The forecast is for yet stronger winds as the new moon approaches, bringing bigger tides. I have no idea where my pots are in all this real and imagined mayhem.

I went down to check things yesterday through a blinding drizzle. The sea in the cove was muddy, but innocently calm. The South-westerly wind howling at home is offshore on this coast. The Preseli Hills also help mute it.
The only winds that hit hard here are the Northerly and its brothers. They power in, and build a serious swell. I must learn this.

The beach I fished from in Llanrhystud, Ceredigion was a classic lee-shore, reacting to all winds except Easterlies.
The biggest seas there came with a south-westerly. As the wind veered round to the West, then North-West, the ground-sea would diminish, turning into white-horses and foam.




North-westerlies are nine-to-fivers. If you need to nip out and they are forecast, you can sometimes sneak out early, before they get up. A July party-trick of theirs is to blow up to a crescendo on an incoming tide on a Summer afternoon, only to die to a calm innocence with the dusk, leaving a horde of exhausted holiday boatsmen who went out over the tide.

Easterlies look nothing from the shore, but a mile out make a short, sharp sea that turns work into a tangled struggle.

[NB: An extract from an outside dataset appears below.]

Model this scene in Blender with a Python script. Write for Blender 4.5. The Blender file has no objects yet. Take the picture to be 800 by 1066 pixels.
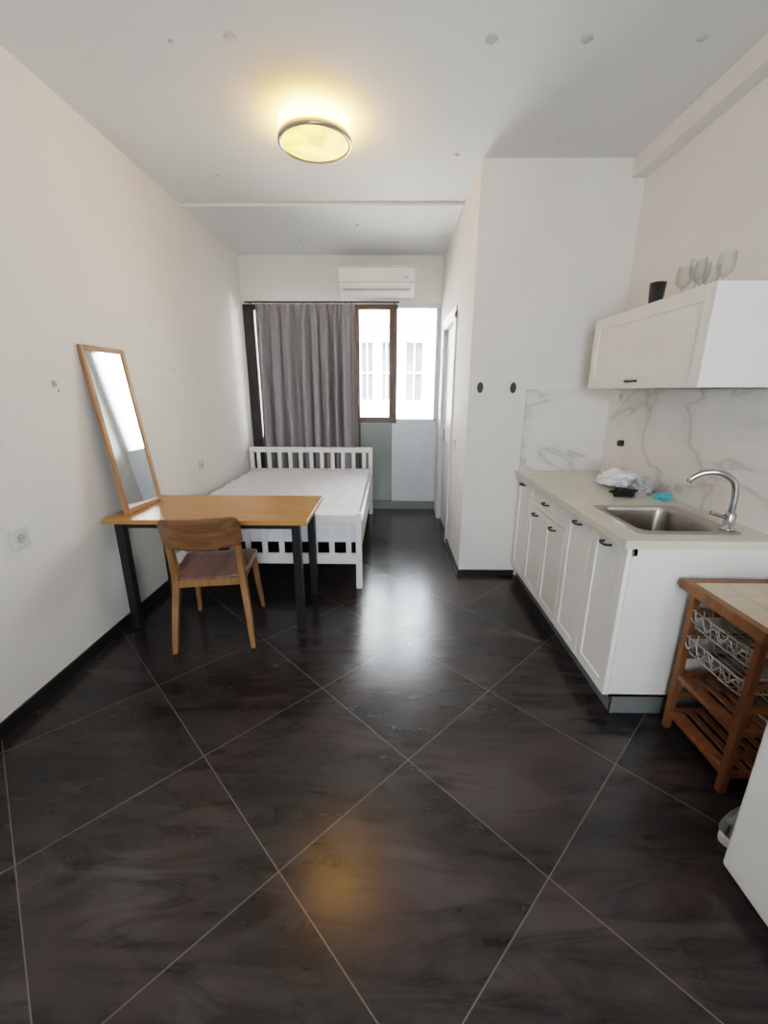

This wind is the one that quietly wafts kids on inflatables into an RNLI logbook. Common in August, 'the month of interference'.
A South-Easterly could bring a ground-sea. Often it was prelude to a blow.

Southerlies get up slowly, with a steady roar, like a grand orchestral piece.

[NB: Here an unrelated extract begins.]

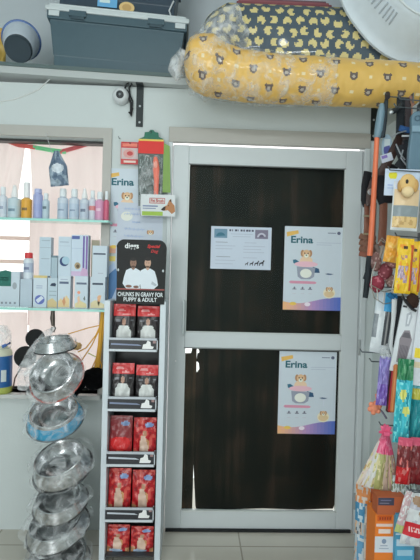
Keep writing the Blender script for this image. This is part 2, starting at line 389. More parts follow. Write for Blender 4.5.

Northerlies are wilder and get up quickly, then prone to throw quick punches of wind. They used to favour March.

Little mantras of experience. Sea-skipping songs.

Some of this is true on this coast. Some never was. Some of this is changing everywhere.

The character of the different winds seems to be intensifying. As if there is a magnification of their extremes.
We are definitely getting more Northerlies, worse luck.


Amongst all this climatic uncertainty, this present run of Lows feels quite nostalgic. That old Gulf Stream music. A spell of late Autumn weather. Two months late.

Better for this kind of blather than paddling.